You have to adapt your to the environment.


I wonder if the phrase is natural here. I want to say that she has to adapt to the students.


Thanks a lot
 
  • MattiasNYC

    Senior Member
    Swedish
    I think "environment" implies more than just the students. Either way, if you want to use "adapt" then you'd say "you have to adapt to the environment", the second "your" shouldn't be there.
     

    Silver

    Senior Member
    Chinese,Cantonese,Sichuan dialect
    Sorry, I wanted to say:

    You have to adapt yourself to the environment.

    Is that fine in my context? I think so.
     

    MattiasNYC

    Senior Member
    Swedish
    It's enough to say that "you adapt to the environment". Since you already said "you" the second reference - "yourself" - isn't really necessary.
     

    perpend

    Banned
    American English
    I don't have any problems with "you have to adapt yourself to the environment", Silver.

    In your context, I might say: You need to be/remain flexible in those situations.
     

    Glenfarclas

    Senior Member
    English (American)
    The answers above are correct, but nevertheless "adapt yourself to the environment" doesn't mean "communicate with them rather than complain."
     

    Hermione Golightly

    Senior Member
    British English
    Dear Silver,
    I can't see any need for 'yourself' in 'you need to adapt to the environment'.

    But I suggest there's a need for something after 'adapt', something like 'your approach' or 'your methods', maybe, at a more personal level, 'your attitude'.

    When we find ourselves in an unfamiliar environment, we have to adapt in whatever ways are required to fit in, if that's what we need or want to do. We may have to change ourselves in some way. I'm thinking of living in a foreign country, for example. That's what I call 'an environment'. If I went to teach in China I would have all sorts of adaptations to make, in order to make the best of my stay and give my best to my students. I would want to make a good impression as an Englishwoman/Westerner, apart from anything else.

    We adapt all the time to the changing demands of the micro-environments we find ourselves in, throughout the day, from hour to hour. When I get in the car of my favourite mini-cab driver, the genuine, kind and generous cockney Dave, who's young enough to be my son, I am in his environment for several minutes. He addresses me as 'Babe'. Do I complain? :D

    Your friend will never change her young students, however much she disapproves of them. The thing is to use whatever interests them, to help their learning. Find material about these pop singers and adapt it to suit their learning needs. Most professionals need to be non-judgemental in their approach to their work if they want to be successful.

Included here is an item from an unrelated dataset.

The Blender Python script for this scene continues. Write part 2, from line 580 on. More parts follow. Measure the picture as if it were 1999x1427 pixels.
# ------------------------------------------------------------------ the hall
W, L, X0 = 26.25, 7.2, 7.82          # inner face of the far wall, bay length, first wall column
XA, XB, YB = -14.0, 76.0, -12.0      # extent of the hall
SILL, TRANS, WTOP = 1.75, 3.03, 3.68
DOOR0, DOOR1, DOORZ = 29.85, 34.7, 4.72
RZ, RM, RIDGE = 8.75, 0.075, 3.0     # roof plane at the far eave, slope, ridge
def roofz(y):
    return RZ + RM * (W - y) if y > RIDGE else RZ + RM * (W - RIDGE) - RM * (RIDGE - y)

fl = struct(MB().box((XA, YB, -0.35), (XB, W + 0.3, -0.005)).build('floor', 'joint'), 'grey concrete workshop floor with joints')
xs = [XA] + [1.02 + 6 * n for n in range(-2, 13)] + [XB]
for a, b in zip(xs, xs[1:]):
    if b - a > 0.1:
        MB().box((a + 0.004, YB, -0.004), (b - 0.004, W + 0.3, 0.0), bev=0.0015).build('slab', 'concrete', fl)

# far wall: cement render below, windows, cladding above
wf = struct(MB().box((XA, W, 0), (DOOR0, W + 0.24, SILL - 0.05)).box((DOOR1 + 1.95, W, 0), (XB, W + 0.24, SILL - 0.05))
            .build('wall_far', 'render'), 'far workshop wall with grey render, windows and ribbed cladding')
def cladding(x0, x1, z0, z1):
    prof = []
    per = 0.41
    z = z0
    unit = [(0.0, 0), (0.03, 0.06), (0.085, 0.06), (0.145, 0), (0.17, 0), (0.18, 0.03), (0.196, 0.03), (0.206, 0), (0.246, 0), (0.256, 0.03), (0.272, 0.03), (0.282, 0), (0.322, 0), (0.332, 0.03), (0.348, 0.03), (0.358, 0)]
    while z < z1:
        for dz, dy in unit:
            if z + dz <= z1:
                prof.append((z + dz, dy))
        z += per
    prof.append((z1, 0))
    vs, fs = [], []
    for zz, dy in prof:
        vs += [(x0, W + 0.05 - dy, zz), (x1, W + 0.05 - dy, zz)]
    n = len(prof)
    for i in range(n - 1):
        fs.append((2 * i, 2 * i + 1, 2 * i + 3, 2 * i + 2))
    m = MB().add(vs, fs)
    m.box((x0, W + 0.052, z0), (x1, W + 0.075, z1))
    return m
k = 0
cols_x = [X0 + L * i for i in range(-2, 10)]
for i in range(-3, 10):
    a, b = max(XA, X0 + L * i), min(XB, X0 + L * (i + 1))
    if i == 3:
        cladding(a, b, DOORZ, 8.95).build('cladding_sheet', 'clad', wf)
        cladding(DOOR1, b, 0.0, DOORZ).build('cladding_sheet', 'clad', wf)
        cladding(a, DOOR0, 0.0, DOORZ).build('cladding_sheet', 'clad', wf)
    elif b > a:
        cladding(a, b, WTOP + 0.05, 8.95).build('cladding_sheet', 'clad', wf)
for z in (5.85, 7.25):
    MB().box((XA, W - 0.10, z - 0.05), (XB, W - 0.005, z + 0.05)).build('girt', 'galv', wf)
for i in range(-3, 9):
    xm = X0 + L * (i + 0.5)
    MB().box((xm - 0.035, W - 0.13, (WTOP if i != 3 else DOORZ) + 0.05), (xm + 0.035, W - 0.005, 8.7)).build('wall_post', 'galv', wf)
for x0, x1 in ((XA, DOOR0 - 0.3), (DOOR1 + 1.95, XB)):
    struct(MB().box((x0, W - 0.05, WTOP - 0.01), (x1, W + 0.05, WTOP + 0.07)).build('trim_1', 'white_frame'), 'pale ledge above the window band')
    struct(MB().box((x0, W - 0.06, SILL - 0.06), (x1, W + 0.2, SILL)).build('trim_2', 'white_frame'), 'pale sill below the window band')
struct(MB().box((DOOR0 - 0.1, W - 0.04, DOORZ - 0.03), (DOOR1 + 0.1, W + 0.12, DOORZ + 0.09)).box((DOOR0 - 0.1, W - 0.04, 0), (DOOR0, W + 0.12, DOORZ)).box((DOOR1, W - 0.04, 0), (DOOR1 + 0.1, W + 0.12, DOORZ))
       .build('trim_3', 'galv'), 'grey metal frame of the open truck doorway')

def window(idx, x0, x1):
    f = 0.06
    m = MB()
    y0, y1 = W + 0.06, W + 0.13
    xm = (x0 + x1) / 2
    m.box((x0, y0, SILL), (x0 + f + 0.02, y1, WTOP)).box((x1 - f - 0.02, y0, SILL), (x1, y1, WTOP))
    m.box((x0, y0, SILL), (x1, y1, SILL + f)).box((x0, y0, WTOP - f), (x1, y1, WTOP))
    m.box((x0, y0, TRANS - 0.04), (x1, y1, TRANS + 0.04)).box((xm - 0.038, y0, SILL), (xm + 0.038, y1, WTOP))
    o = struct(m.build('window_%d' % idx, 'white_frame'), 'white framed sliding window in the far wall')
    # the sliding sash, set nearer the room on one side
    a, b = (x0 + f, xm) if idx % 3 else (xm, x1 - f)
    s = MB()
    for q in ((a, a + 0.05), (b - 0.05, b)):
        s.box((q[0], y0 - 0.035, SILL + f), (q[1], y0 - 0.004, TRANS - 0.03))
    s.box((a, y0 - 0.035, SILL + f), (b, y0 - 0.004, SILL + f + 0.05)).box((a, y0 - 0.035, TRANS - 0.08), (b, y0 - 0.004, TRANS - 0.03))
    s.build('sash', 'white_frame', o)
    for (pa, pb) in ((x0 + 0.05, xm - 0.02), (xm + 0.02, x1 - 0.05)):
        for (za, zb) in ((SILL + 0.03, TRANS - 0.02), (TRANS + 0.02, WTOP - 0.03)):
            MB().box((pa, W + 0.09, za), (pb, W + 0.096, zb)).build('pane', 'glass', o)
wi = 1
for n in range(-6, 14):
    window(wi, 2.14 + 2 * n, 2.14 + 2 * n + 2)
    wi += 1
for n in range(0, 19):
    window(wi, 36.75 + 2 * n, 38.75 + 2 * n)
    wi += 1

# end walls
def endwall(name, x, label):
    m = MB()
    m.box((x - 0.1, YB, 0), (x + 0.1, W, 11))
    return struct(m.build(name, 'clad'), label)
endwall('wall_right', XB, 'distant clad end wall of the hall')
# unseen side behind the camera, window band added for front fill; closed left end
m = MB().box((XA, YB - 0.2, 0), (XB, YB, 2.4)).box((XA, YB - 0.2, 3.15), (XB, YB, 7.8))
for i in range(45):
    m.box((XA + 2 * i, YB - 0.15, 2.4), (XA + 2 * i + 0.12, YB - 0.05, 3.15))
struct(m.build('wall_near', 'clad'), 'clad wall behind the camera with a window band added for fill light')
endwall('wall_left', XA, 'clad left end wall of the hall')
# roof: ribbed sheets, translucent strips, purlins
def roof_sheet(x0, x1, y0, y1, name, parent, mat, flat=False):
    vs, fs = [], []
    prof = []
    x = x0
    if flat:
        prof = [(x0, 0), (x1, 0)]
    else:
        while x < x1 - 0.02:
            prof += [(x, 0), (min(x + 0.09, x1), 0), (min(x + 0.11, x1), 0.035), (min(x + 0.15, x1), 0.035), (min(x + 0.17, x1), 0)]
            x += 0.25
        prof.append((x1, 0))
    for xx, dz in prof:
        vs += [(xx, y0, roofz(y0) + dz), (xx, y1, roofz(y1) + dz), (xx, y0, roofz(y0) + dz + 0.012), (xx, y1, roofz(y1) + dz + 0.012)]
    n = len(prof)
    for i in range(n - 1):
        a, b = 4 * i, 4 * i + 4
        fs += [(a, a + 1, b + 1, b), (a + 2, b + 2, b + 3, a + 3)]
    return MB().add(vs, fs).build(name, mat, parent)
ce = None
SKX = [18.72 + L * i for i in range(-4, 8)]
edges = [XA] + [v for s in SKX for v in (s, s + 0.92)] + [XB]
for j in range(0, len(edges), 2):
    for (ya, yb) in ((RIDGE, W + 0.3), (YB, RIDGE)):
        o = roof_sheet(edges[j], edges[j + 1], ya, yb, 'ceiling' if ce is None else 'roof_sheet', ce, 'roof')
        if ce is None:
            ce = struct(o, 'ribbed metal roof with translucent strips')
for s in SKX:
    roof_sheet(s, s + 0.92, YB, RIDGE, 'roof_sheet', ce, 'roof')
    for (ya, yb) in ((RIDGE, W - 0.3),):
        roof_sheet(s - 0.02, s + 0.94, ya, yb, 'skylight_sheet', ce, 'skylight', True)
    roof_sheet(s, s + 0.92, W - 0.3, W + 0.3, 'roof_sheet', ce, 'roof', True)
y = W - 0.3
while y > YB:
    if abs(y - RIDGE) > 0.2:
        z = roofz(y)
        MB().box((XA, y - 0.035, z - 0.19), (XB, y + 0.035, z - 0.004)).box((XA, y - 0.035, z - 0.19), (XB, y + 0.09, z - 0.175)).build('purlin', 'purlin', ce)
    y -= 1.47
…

    Anyway, I suggest that 'environment' alone isn't exactly the right word, although this environment might be fine in this particular context.
     

    xuliang

    Senior Member
    Chinese Mandarin
    Dear Silver,
    I can't see any need for 'yourself' in 'you need to adapt to the environment'.

    But I suggest there's a need for something after 'adapt', something like 'your approach' or 'your methods', maybe, at a more personal level, 'your attitude'.

    When we find ourselves in an unfamiliar environment, we have to adapt in whatever ways are required to fit in, if that's what we need or want to do. We may have to change ourselves in some way. I'm thinking of living in a foreign country, for example. That's what I call 'an environment'. If I went to teach in China I would have all sorts of adaptations to make, in order to make the best of my stay and give my best to my students. I would want to make a good impression as an Englishwoman/Westerner, apart from anything else.

    We adapt all the time to the changing demands of the micro-environments we find ourselves in, throughout the day, from hour to hour. When I get in the car of my favourite mini-cab driver, the genuine, kind and generous cockney Dave, who's young enough to be my son, I am in his environment for several minutes. He addresses me as 'Babe'. Do I complain? :D

    Your friend will never change her young students, however much she disapproves of them. The thing is to use whatever interests them, to help their learning. Find material about these pop singers and adapt it to suit their learning needs. Most professionals need to be non-judgemental in their approach to their work if they want to be successful.

    Anyway, I suggest that 'environment' alone isn't exactly the right word, although this environment might be fine in this particular context.
    HI, Hermione Golightly, so do you have another substitute for "this environment" in the context of OP (by silverobama)?"